• _Problem requirements_
Write every line of the material out exactly as shown.
>> Start Exercise data
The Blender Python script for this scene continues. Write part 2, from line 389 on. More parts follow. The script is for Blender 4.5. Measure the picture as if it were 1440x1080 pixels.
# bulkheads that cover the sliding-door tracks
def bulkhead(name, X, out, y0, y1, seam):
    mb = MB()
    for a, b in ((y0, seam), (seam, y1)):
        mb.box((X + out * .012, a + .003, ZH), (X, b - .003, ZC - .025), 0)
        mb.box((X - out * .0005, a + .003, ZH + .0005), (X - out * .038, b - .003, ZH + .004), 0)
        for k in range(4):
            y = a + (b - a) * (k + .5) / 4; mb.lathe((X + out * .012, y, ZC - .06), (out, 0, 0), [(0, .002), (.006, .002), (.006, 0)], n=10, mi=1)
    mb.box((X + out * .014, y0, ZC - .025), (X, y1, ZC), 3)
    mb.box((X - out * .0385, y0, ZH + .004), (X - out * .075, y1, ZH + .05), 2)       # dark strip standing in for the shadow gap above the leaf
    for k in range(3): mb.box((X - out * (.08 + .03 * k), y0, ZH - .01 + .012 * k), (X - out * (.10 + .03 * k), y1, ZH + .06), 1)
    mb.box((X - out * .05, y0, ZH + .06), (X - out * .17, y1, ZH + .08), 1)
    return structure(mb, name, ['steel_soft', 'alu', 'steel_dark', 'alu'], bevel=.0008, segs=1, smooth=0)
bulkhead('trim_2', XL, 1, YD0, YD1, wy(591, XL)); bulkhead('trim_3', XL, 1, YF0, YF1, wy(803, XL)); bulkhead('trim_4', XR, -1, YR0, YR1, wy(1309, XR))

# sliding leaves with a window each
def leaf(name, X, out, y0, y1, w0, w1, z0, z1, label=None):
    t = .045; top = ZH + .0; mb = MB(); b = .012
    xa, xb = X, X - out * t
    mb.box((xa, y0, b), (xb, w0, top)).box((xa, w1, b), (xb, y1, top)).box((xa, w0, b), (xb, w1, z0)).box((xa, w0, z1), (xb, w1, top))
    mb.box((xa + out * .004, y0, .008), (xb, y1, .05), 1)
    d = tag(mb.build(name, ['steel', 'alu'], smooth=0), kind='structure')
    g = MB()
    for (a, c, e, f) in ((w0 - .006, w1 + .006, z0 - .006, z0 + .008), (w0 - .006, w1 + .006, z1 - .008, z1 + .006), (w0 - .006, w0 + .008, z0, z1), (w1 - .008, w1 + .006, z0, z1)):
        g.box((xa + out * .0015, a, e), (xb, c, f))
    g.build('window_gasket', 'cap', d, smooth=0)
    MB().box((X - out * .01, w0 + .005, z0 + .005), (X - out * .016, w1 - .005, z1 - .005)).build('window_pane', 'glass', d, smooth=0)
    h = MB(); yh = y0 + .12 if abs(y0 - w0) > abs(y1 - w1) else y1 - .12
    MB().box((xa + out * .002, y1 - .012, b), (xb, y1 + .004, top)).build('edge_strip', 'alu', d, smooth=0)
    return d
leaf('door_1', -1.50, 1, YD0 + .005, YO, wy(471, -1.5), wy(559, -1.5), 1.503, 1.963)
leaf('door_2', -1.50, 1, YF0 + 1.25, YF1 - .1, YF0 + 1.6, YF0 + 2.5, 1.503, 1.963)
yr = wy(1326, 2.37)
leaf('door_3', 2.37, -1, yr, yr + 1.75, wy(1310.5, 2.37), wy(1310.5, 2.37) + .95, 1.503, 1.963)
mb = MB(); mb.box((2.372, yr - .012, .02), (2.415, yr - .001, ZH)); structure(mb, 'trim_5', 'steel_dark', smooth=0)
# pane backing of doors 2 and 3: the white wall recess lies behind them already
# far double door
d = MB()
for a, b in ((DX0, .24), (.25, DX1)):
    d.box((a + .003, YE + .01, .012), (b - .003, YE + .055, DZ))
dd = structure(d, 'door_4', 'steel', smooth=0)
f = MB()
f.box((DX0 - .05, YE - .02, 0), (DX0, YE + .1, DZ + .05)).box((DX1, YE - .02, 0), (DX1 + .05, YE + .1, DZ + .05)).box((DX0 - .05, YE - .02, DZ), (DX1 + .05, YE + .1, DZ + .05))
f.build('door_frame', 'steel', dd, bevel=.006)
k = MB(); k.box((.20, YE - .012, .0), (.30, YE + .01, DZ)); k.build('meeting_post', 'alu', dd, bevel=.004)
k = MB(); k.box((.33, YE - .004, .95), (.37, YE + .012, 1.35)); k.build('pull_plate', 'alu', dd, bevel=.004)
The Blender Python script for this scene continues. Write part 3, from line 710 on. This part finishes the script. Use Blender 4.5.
>> End Exercise data
• _Finished answer_
The Blender Python script for this scene continues. Write part 2, from line 389 on. More parts follow. The script is for Blender 4.5. Measure the picture as if it were 1440x1080 pixels.
# bulkheads that cover the sliding-door tracks
def bulkhead(name, X, out, y0, y1, seam):
    mb = MB()
    for a, b in ((y0, seam), (seam, y1)):
        mb.box((X + out * .012, a + .003, ZH), (X, b - .003, ZC - .025), 0)
        mb.box((X - out * .0005, a + .003, ZH + .0005), (X - out * .038, b - .003, ZH + .004), 0)
        for k in range(4):
            y = a + (b - a) * (k + .5) / 4; mb.lathe((X + out * .012, y, ZC - .06), (out, 0, 0), [(0, .002), (.006, .002), (.006, 0)], n=10, mi=1)
    mb.box((X + out * .014, y0, ZC - .025), (X, y1, ZC), 3)
    mb.box((X - out * .0385, y0, ZH + .004), (X - out * .075, y1, ZH + .05), 2)       # dark strip standing in for the shadow gap above the leaf
    for k in range(3): mb.box((X - out * (.08 + .03 * k), y0, ZH - .01 + .012 * k), (X - out * (.10 + .03 * k), y1, ZH + .06), 1)
    mb.box((X - out * .05, y0, ZH + .06), (X - out * .17, y1, ZH + .08), 1)
    return structure(mb, name, ['steel_soft', 'alu', 'steel_dark', 'alu'], bevel=.0008, segs=1, smooth=0)
bulkhead('trim_2', XL, 1, YD0, YD1, wy(591, XL)); bulkhead('trim_3', XL, 1, YF0, YF1, wy(803, XL)); bulkhead('trim_4', XR, -1, YR0, YR1, wy(1309, XR))

# sliding leaves with a window each
def leaf(name, X, out, y0, y1, w0, w1, z0, z1, label=None):
    t = .045; top = ZH + .0; mb = MB(); b = .012
    xa, xb = X, X - out * t
    mb.box((xa, y0, b), (xb, w0, top)).box((xa, w1, b), (xb, y1, top)).box((xa, w0, b), (xb, w1, z0)).box((xa, w0, z1), (xb, w1, top))
    mb.box((xa + out * .004, y0, .008), (xb, y1, .05), 1)
    d = tag(mb.build(name, ['steel', 'alu'], smooth=0), kind='structure')
    g = MB()
    for (a, c, e, f) in ((w0 - .006, w1 + .006, z0 - .006, z0 + .008), (w0 - .006, w1 + .006, z1 - .008, z1 + .006), (w0 - .006, w0 + .008, z0, z1), (w1 - .008, w1 + .006, z0, z1)):
        g.box((xa + out * .0015, a, e), (xb, c, f))
    g.build('window_gasket', 'cap', d, smooth=0)
    MB().box((X - out * .01, w0 + .005, z0 + .005), (X - out * .016, w1 - .005, z1 - .005)).build('window_pane', 'glass', d, smooth=0)
    h = MB(); yh = y0 + .12 if abs(y0 - w0) > abs(y1 - w1) else y1 - .12
    MB().box((xa + out * .002, y1 - .012, b), (xb, y1 + .004, top)).build('edge_strip', 'alu', d, smooth=0)
    return d
leaf('door_1', -1.50, 1, YD0 + .005, YO, wy(471, -1.5), wy(559, -1.5), 1.503, 1.963)
leaf('door_2', -1.50, 1, YF0 + 1.25, YF1 - .1, YF0 + 1.6, YF0 + 2.5, 1.503, 1.963)
yr = wy(1326, 2.37)
leaf('door_3', 2.37, -1, yr, yr + 1.75, wy(1310.5, 2.37), wy(1310.5, 2.37) + .95, 1.503, 1.963)
mb = MB(); mb.box((2.372, yr - .012, .02), (2.415, yr - .001, ZH)); structure(mb, 'trim_5', 'steel_dark', smooth=0)
# pane backing of doors 2 and 3: the white wall recess lies behind them already
# far double door
d = MB()
for a, b in ((DX0, .24), (.25, DX1)):
    d.box((a + .003, YE + .01, .012), (b - .003, YE + .055, DZ))
dd = structure(d, 'door_4', 'steel', smooth=0)
f = MB()
f.box((DX0 - .05, YE - .02, 0), (DX0, YE + .1, DZ + .05)).box((DX1, YE - .02, 0), (DX1 + .05, YE + .1, DZ + .05)).box((DX0 - .05, YE - .02, DZ), (DX1 + .05, YE + .1, DZ + .05))
f.build('door_frame', 'steel', dd, bevel=.006)
k = MB(); k.box((.20, YE - .012, .0), (.30, YE + .01, DZ)); k.build('meeting_post', 'alu', dd, bevel=.004)
k = MB(); k.box((.33, YE - .004, .95), (.37, YE + .012, 1.35)); k.build('pull_plate', 'alu', dd, bevel=.004)
The Blender Python script for this scene continues. Write part 3, from line 710 on. This part finishes the script. Use Blender 4.5.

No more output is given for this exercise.